There are many methods to accumulate wealth – you can marry into it (there are many stories about people overlooking the negative aspects of their spouse for the money they bring into the marriage). You can win a lottery (the writer plays a lottery but rarely wins over $15). You can be a robber baron – steal it from people. You can invest in the perfect stock and it goes up and you win, although you should be reminded that there are many stocks in the market and only a few that are very big winners. The other way is over time – if you live in the correct neighborhood over time your home will go up in value. You can live on less than you make and save the rest to make investments or you can live on a little less than you make and make investments.
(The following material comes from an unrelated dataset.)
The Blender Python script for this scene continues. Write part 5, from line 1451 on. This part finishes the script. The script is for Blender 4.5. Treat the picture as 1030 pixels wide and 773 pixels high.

For the average person, the last example is the best one.
Andrew Hallam wrote an article in the Globe and Mail and he wrote he was a teacher. He used the examples:
Jill begins at 16 and invests $240 a month every month till she is 65. How much would Jill save? The answer is $240 a month x 12 months x 49 years is $141, 120.
Lisa starts investing $1500 a month at the age of 40. How much does she save at 65? The same process $1500 x 12 months x 25 years is $450,000.
Who would have more if they averaged 8% a year. Why 8%?
Short term returns are often horrible, but investing is not a sprint, it is a marathon. Using information from DQYDJ.com and the Stingy Investor Asset Mixed calculator, the results were:
for the 25 years ending in 2008, the average was 10.2%
if you started in January 1929, 25 years late the average was 8.14%
Using compound interest and 8% to be conservative the answer is Lisa would have $1,421,179 but Jill would have $1,718,310.
There are a wide variety of funds to put your money into such as ETFs or mutual funds but the key is to start early, keep fees reasonably low and let compound interest help you.
Linking to dividend paying stocks, ideally some of your investments include a dividend stock ETF or fund because the dividends which can be rolled over means the companies inside the fund are making money and they will tend to trade at higher multiples for stock growth. You benefit it two ways even though you are trying to ensure capital preservation is the key.